## Directive
Everything in the listing below from the line containing "Write the bpy" through the line containing "scn = bpy.context.scene" should be repeated exactly; leave out every other line.

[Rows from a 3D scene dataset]

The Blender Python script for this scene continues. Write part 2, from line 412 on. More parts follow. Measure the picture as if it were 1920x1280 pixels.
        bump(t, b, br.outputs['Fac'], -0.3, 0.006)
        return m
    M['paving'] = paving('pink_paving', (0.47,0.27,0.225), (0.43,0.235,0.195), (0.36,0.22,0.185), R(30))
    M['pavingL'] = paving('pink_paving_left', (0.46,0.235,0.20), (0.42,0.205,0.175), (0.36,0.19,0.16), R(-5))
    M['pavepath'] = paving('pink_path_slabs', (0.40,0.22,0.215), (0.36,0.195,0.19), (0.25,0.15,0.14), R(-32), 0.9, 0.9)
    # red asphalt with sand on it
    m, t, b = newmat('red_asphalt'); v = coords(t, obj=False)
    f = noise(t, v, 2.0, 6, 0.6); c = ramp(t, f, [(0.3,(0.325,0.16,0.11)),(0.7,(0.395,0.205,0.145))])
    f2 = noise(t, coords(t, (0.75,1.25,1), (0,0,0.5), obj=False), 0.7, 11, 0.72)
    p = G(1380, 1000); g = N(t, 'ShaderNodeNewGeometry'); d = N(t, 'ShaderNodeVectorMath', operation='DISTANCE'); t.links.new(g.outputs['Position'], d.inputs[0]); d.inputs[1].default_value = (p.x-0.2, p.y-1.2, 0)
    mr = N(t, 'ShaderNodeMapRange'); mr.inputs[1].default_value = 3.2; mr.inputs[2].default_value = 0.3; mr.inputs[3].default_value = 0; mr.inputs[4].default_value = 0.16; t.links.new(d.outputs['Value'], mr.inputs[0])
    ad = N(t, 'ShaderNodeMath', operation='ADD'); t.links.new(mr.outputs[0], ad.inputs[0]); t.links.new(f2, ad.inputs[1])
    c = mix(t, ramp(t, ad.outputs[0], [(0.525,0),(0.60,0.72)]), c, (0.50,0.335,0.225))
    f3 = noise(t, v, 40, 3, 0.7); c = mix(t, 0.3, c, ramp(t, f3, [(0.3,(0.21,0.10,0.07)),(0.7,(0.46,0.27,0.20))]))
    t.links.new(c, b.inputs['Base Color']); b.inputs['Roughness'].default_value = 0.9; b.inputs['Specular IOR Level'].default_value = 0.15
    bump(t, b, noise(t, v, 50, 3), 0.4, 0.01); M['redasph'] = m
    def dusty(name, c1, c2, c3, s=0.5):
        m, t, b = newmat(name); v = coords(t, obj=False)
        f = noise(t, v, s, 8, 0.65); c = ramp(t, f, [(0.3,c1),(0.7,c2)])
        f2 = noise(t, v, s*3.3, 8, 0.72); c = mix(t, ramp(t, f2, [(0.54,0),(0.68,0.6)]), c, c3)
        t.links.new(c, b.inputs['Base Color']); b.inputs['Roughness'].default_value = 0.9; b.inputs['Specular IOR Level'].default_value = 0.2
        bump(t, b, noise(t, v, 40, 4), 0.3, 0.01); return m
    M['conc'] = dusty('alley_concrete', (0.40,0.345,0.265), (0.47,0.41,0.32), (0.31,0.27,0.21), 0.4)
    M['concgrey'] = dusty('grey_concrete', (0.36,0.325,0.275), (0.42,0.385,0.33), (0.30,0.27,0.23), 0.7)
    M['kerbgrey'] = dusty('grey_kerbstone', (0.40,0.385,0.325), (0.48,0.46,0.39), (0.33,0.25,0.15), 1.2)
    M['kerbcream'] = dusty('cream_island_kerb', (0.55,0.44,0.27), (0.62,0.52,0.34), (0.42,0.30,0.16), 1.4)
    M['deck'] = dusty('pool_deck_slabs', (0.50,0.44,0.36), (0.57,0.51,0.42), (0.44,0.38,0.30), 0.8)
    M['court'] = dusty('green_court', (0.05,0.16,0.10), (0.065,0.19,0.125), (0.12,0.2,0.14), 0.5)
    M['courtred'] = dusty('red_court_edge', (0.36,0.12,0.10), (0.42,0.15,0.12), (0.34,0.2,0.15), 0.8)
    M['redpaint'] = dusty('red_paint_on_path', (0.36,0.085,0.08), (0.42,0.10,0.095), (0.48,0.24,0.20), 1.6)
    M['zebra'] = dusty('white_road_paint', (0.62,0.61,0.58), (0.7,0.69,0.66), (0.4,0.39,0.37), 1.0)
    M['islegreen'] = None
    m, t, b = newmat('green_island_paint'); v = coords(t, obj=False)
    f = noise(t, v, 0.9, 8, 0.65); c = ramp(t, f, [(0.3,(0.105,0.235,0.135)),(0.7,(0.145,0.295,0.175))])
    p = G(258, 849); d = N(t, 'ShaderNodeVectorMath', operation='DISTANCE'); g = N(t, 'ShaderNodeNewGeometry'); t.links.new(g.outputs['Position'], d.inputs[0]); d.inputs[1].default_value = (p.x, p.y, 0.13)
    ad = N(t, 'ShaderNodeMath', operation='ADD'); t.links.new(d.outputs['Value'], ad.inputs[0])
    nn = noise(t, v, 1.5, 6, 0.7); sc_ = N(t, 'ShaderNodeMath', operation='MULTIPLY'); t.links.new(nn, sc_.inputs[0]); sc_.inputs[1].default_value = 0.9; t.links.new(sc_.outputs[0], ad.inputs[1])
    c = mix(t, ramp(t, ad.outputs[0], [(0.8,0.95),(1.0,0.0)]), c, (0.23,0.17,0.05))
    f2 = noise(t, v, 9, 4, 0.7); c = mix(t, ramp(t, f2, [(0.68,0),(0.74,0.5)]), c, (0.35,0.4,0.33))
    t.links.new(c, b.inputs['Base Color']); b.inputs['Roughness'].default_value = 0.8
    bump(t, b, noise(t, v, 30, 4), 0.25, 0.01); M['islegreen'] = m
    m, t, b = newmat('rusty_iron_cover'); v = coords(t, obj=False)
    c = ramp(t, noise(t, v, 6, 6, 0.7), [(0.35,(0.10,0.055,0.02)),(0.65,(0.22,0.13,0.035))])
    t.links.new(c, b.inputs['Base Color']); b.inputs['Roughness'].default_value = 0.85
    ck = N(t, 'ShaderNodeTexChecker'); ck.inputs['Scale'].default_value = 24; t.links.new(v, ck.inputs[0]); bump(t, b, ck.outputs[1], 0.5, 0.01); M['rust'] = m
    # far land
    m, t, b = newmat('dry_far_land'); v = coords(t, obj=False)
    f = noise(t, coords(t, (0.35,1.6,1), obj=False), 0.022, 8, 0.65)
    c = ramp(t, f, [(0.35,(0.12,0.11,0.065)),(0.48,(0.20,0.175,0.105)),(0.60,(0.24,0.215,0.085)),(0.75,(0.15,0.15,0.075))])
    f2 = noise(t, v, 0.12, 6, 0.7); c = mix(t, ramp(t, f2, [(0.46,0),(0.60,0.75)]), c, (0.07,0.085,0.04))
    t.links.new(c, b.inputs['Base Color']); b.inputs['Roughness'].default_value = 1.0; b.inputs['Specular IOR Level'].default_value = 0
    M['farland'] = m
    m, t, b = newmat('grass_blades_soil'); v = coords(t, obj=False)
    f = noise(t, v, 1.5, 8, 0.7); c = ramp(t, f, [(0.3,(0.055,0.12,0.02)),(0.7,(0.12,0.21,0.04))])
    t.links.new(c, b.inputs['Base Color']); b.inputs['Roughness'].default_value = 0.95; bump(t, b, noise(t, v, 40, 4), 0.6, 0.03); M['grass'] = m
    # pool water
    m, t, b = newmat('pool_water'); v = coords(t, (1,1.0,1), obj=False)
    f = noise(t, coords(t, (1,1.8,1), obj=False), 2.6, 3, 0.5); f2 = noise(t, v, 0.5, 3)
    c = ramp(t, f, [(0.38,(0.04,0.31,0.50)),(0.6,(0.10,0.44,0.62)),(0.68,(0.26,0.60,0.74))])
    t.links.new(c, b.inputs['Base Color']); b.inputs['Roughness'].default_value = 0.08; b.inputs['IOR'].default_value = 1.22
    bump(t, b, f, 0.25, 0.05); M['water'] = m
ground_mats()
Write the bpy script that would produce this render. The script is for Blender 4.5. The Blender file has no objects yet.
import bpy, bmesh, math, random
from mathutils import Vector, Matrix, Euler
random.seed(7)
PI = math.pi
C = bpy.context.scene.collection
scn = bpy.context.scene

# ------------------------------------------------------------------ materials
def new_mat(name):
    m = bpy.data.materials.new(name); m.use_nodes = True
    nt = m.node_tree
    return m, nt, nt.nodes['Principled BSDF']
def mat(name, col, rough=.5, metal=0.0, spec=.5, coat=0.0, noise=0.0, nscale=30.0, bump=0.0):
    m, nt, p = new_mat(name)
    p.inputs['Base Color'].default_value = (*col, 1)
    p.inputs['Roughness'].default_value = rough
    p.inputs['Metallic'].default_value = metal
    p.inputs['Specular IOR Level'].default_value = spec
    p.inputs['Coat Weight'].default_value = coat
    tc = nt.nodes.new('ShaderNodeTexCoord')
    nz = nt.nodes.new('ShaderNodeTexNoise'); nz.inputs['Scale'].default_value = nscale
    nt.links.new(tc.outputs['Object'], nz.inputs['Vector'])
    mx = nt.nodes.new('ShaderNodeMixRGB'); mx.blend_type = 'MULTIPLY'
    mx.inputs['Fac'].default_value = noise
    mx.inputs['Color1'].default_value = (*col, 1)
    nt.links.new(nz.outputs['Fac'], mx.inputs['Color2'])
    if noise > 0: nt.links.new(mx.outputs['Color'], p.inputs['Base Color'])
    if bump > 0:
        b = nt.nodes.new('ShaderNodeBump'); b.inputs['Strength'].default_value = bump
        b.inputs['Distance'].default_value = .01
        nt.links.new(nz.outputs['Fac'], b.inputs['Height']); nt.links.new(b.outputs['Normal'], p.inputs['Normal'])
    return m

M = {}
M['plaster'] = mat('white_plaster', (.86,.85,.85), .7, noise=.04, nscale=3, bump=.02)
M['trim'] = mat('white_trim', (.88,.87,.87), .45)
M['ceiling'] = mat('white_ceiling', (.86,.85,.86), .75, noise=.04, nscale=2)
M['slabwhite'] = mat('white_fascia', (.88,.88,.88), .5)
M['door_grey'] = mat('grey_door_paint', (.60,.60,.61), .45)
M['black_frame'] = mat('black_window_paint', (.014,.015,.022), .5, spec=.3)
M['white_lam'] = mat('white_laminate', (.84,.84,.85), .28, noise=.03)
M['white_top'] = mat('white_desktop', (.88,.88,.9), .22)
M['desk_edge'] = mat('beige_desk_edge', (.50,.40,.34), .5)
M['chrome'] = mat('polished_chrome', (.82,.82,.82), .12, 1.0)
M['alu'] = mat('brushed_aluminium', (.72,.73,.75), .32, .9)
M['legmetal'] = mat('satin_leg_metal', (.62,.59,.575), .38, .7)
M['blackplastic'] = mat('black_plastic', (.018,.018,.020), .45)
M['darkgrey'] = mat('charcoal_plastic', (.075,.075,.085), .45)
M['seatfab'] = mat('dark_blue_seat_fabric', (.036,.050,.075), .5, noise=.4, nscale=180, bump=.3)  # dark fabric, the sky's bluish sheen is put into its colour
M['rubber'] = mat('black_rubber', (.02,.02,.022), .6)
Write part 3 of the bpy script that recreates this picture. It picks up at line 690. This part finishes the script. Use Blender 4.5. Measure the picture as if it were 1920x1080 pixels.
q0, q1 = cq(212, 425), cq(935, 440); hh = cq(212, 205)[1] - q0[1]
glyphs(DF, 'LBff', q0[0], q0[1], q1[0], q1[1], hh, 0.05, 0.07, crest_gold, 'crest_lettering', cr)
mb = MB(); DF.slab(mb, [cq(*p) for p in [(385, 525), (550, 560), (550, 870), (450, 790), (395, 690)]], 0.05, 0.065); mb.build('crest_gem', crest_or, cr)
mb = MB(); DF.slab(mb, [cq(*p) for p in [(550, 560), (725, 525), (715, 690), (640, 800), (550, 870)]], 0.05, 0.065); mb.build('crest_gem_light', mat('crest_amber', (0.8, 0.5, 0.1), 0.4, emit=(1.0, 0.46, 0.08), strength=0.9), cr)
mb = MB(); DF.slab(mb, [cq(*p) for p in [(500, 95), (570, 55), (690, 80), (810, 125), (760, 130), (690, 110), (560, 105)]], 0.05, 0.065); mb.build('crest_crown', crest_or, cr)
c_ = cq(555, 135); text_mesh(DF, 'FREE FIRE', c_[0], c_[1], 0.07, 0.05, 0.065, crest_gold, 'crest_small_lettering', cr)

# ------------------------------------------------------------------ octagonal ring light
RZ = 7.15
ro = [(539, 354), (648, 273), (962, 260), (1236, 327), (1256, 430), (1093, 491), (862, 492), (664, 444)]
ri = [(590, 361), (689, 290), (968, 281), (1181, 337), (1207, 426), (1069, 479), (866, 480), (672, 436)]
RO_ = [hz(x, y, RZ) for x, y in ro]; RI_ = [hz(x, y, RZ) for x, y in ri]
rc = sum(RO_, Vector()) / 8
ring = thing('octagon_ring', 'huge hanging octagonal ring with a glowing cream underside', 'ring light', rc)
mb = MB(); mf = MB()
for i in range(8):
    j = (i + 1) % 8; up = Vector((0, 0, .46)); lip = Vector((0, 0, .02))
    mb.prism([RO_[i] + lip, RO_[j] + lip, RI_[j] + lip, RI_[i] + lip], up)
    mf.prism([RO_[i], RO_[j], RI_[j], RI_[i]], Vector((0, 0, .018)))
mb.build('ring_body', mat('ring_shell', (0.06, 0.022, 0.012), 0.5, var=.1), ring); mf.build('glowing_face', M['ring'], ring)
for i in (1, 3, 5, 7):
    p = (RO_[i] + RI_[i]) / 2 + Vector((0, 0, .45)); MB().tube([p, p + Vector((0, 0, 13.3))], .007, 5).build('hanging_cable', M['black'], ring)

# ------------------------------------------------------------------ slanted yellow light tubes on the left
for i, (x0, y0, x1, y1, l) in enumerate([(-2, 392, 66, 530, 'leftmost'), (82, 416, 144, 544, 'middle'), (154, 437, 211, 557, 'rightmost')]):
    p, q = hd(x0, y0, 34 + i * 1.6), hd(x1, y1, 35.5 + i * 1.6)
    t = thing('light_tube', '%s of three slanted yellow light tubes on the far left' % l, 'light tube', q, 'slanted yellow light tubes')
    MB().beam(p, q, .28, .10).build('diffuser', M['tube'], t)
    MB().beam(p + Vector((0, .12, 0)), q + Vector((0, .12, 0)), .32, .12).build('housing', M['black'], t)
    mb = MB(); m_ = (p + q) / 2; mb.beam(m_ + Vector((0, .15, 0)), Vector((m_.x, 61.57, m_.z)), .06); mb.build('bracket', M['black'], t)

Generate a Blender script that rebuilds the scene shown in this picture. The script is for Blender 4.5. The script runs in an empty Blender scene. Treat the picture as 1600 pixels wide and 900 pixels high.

## Response to this task
Write the bpy script that would produce this render. The script is for Blender 4.5. The Blender file has no objects yet.
import bpy, bmesh, math, random
from mathutils import Vector, Matrix, Euler
random.seed(7)
PI = math.pi
C = bpy.context.scene.collection
scn = bpy.context.scene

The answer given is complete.